Wood stove catalysts are typically warrantied for 5 years (pro-rated), so you should get some money back on your cat that failed after 3 seasons.

Stove temperature and cat temperature have absolutely nothing to do with one another, and in fact operate in complementary form during the early stage of the burn cycle. Closing down the air supply will reduce stove temps, but will almost always raise catalyst temperature, during this early part of the burn cycle. Do you have a temperature probe on your cat? If not, get one.

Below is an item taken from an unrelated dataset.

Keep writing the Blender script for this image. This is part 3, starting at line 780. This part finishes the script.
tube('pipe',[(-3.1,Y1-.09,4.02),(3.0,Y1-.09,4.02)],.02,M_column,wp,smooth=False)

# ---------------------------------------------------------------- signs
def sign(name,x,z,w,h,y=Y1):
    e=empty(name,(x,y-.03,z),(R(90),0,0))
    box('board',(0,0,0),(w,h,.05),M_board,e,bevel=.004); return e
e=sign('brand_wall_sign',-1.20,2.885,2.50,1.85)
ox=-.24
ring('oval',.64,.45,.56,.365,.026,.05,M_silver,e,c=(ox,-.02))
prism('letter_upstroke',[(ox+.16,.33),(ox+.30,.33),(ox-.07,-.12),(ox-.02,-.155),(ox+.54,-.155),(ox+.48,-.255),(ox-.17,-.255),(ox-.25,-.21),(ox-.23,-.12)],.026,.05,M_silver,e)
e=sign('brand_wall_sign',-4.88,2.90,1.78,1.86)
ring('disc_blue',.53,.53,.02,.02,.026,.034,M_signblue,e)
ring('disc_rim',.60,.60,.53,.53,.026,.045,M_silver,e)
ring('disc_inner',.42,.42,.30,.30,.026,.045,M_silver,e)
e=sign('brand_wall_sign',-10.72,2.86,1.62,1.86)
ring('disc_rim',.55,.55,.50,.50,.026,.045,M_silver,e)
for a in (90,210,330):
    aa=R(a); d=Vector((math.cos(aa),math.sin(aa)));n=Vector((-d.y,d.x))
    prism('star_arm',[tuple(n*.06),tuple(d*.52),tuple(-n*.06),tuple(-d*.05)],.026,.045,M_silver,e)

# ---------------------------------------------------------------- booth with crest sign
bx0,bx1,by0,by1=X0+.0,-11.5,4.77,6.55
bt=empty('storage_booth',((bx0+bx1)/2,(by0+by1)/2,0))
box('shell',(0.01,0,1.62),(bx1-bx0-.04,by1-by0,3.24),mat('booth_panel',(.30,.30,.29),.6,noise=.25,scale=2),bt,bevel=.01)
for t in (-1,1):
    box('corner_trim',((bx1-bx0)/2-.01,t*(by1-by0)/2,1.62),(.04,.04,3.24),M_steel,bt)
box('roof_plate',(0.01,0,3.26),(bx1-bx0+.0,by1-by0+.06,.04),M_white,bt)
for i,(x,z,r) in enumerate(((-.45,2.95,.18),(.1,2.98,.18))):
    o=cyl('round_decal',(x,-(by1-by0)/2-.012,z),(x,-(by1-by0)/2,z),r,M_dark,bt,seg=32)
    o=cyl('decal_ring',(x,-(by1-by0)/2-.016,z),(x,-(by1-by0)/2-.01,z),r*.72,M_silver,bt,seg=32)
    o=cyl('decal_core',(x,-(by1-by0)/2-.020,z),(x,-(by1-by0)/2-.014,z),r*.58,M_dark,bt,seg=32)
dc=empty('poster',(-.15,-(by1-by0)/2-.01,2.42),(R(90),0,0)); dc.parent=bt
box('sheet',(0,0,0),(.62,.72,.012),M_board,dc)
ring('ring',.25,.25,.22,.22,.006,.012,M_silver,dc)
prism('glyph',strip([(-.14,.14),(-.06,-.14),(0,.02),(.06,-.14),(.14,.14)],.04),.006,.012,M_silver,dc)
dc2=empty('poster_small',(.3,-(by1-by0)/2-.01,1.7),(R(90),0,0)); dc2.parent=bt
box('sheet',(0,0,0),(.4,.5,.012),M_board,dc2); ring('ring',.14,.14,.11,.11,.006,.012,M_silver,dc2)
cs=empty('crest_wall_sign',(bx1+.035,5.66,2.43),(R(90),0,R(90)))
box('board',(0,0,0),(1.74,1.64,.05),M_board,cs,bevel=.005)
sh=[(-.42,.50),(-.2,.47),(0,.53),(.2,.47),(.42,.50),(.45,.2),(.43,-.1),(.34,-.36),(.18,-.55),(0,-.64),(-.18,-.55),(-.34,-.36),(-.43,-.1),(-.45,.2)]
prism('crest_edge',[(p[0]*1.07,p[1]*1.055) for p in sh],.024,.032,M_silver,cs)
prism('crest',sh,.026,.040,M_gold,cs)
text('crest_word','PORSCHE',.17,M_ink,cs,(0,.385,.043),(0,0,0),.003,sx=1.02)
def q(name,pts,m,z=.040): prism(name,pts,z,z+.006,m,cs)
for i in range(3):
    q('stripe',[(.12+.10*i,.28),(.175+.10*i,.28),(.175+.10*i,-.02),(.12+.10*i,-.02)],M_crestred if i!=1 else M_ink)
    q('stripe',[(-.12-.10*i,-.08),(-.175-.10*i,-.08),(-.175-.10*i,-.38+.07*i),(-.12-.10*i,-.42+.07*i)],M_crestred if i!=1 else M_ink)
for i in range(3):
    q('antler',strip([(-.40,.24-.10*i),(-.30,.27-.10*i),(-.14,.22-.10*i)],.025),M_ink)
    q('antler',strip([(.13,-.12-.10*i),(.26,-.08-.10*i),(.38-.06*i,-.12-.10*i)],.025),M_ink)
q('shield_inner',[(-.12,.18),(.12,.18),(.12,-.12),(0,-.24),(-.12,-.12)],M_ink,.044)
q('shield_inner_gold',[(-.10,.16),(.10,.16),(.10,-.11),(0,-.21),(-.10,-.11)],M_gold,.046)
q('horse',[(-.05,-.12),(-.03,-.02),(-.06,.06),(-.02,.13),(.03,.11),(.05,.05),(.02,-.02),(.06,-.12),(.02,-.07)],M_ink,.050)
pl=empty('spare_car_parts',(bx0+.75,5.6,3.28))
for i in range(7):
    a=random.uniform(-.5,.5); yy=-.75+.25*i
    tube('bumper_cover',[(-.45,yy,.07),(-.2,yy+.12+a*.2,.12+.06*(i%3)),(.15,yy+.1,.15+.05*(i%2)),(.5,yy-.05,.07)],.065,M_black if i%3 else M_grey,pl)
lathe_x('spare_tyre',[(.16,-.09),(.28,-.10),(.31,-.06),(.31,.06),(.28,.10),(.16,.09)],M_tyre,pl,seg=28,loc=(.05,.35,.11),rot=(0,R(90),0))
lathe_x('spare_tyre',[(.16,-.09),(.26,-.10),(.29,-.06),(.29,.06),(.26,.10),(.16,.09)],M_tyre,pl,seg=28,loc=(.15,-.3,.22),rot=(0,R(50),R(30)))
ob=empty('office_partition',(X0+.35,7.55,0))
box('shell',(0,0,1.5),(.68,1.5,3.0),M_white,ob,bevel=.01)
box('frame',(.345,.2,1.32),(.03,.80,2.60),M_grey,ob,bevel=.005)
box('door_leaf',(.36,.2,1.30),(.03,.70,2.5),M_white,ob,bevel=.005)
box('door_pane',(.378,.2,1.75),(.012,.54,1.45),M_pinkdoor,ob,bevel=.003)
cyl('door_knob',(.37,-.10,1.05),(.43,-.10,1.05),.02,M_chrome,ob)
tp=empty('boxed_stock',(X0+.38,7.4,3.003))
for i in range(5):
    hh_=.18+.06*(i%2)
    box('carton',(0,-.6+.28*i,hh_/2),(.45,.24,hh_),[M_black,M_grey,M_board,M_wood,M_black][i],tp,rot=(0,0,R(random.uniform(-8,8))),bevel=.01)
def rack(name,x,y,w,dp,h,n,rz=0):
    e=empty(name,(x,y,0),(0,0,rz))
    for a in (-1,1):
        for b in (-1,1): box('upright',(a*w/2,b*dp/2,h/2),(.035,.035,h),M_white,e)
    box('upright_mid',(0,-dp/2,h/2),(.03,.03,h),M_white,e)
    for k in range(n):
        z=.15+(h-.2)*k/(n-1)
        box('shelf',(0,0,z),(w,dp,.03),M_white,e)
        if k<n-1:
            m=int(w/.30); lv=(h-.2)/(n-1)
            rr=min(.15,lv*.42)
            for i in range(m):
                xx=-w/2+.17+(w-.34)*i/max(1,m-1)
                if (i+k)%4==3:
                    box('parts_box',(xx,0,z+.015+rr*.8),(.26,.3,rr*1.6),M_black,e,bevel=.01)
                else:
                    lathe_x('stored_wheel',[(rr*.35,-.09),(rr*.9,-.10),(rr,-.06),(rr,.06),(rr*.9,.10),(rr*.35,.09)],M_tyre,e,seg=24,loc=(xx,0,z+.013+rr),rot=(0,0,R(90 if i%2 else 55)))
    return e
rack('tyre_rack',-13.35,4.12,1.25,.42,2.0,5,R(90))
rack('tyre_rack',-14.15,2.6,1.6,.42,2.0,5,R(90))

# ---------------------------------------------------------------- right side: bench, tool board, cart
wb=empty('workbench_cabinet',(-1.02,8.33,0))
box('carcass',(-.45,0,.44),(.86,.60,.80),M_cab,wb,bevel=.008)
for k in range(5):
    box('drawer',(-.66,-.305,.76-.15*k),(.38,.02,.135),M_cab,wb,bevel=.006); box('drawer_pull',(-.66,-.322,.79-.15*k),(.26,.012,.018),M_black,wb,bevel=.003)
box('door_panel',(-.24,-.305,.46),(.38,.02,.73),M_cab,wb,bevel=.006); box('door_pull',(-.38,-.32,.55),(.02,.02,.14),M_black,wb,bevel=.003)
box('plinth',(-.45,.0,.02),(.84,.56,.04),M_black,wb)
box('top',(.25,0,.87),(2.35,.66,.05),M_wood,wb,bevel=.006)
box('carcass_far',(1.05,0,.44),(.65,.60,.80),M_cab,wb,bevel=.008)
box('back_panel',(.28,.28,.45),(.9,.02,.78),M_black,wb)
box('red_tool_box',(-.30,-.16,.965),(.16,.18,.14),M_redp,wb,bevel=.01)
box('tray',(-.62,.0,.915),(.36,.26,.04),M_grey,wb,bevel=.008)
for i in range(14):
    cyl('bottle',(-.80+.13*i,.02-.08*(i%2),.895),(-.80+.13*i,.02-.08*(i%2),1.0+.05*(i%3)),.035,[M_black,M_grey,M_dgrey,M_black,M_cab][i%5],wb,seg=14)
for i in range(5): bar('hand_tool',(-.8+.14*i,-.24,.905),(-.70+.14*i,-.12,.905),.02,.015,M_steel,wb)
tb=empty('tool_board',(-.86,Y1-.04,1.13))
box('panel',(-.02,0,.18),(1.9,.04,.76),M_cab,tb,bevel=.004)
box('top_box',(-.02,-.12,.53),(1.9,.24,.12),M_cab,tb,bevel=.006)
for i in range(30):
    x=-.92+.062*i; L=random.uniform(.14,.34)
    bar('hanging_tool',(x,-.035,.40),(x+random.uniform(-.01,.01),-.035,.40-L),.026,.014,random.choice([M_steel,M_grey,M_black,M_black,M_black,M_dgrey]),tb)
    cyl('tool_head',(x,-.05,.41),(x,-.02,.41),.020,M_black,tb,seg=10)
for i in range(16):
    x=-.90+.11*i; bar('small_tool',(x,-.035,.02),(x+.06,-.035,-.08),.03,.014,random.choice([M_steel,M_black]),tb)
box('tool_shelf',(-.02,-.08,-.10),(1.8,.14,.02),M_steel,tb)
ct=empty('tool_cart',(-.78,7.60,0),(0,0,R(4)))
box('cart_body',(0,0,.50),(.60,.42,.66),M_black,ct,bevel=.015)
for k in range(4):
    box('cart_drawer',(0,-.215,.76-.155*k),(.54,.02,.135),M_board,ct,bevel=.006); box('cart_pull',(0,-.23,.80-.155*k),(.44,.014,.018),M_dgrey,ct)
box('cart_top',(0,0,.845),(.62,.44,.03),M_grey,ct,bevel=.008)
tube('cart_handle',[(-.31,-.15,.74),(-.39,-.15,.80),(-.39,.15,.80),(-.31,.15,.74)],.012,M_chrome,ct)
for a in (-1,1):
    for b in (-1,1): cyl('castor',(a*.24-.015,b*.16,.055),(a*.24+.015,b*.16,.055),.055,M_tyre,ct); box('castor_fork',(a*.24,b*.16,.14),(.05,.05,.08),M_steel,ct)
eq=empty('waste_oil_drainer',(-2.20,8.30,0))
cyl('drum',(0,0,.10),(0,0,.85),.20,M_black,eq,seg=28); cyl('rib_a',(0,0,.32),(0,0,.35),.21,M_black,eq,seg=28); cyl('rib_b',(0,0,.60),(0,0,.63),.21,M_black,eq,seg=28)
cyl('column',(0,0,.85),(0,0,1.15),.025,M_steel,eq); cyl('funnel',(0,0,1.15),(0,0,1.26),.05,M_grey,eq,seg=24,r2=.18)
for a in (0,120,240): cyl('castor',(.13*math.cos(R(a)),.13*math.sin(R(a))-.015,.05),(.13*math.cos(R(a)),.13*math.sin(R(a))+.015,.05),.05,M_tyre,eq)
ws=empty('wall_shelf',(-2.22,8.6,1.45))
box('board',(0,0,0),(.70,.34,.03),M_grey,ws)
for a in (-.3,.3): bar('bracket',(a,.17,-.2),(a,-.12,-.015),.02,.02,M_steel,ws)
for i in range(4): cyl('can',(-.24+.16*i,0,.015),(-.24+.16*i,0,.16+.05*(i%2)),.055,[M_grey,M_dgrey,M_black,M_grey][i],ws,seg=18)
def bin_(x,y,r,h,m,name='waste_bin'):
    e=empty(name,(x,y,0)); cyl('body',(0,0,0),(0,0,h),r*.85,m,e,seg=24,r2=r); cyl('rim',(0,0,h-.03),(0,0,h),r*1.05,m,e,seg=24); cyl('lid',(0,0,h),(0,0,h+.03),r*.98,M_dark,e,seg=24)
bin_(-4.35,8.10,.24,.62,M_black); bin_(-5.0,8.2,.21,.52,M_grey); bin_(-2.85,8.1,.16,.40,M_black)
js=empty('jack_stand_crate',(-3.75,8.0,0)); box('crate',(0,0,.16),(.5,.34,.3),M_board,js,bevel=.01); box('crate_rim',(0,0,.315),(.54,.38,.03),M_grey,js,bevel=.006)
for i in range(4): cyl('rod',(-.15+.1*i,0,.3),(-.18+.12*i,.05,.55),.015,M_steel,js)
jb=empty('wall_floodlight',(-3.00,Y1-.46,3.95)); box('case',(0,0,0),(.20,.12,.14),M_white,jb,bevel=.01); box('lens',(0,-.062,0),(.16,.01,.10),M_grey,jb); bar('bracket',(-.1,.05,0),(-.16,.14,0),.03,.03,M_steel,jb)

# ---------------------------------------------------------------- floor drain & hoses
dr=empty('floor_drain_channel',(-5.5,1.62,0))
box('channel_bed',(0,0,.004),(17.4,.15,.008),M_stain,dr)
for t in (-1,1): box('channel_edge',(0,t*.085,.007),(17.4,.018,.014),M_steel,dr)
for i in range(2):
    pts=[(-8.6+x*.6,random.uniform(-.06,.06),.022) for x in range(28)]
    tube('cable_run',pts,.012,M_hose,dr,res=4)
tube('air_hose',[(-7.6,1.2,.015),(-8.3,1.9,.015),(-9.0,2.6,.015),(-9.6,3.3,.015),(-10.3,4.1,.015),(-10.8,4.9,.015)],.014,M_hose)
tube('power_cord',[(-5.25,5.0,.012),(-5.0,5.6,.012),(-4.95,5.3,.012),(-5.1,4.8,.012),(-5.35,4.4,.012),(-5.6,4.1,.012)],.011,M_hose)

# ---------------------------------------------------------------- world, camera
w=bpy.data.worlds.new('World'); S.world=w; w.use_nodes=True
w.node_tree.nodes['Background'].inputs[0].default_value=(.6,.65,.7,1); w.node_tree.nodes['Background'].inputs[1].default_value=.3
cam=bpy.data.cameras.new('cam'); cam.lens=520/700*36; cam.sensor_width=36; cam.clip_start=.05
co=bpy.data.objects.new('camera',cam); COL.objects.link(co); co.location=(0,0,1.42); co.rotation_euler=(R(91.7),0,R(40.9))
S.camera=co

Here are the basic failure modes of a cat:

- Temperatures over 1800F will cause the catalyst plating to delaminate from the ceramic. Not an instant-death scenario, but definitely shortens its useful lifetime. This is most often caused by resinous woods (walnut is the one that gives me the most trouble), or loading too many small splits, which off-gas too quickly in the early part of the burn cycle. When you see your cat probe climbing to 1800F, open up your air control, which will allow more of the gasses to be burned in the firebox, reducing the load on your cat. If you're stuck between overheating your stove and overheating your cat, then it's time to open the bypass Damper.
- Direct flame impingement can cause the same type of catalyst plating peeling that you see in a classic cat over-temperature scenario.
- Plugging with ash is caused by burning garbage, cardboard, improper firestarters, etc.
- Plugging with creosote is caused by engaging the cat too early, especially burning wet or pitchy woods, such that it's in the smoke path without being in the active (500F+) region, as measured on the cat temperature probe.
- Poisoning is caused by burning many different chemicals, including painted wood, pressure-treated wood, garbage, plastics, lots of galvanized nails, etc.
- Cracking and all mechanical failures are caused by rapid temperature change. Hot to cold (throwing a big load of cold wood in and re-engaging before the steam is sufficiently baked out), or cold to hot (engaging a cold cat during a vigorous burn, causing direct flame impingement on a cold cat.

If I saw a hole thru the middle of my cat, I'd assume thermal shock resulting in cracking and failure, nothing else. I don't think you can get a cat hot enough in a wood stove to actually burn thru ceramic.